We in the Anthropology Department at New York University are appalled by the torture and murder of Black Americans that contributed to making 2020 a year that should never be forgotten. We stand in solidarity with those who condemn and seek to correct the legacy of racism and other forms of structural violence that have been embedded into the history of this country and its major institutions. We recognize that the deep affront to human rights and to the very humanity of Black Americans, as well as that of Indigenous Americans, People of Color, impoverished and at-risk Americans, has been at work long before 2020. We understand that anti-Black racism and white supremacy come in many forms, as micro-aggressions and as macro-aggressions, and that these acts of violence comprise a structure of power relations with deep and lasting impacts on many facets of our lives.
We in academic institutions can most effectively combat this structure of inequality, and the forms of racism, bias, and discrimination that they incite and naturalize, through a commitment to revising departmental curricula that does not simply showcase “diversity” but engenders an anti-racist pedagogy and ethos. We will do this by increasing the hiring of faculty and staff from underrepresented groups in the academy; helping to retain Black, Indigenous, and People of Color (BIPOC) faculty; providing a clear mechanism for addressing student, staff, and faculty grievances about racist incidences; and continuing to radically diversify the student body and actively support the academic goals of BIPOC students, to reflect the real demographics of the United States.

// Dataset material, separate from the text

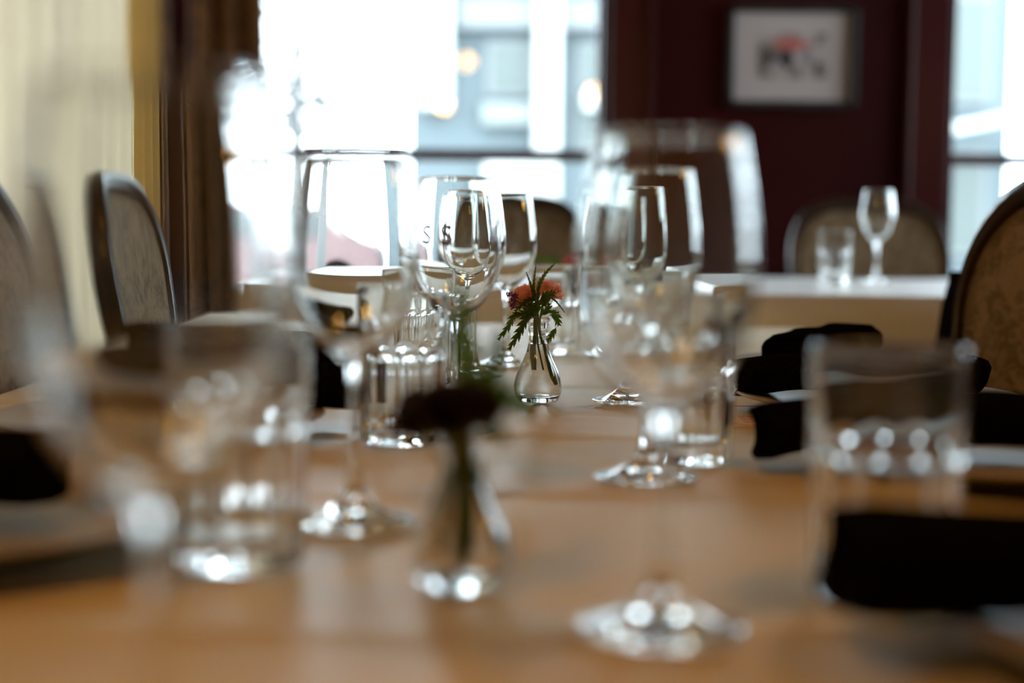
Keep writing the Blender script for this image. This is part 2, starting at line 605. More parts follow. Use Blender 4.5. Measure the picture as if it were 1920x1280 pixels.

We acknowledge the role that the discipline of anthropology has played in supporting, deliberately or not, the legacy of Euro-colonial and postcolonial racism, genocide, and bigotry. Our goal is to continue the struggle to remove these global legacies of power and privilege from anthropology, beginning with re-constructing our curricula in the spirit of decolonizing anthropology in our own department program, in the profession, and in the discipline. We are committed to the idea that the academy is not an “ivory tower” detached from the rest of society but, rather, a product of society and thus an entity that is a part of 21st century neoliberal capitalism. Yet we recognize anthropology’s potential to accomplish our goal—through praxis, pedagogy, and discussions across all subfields of anthropology.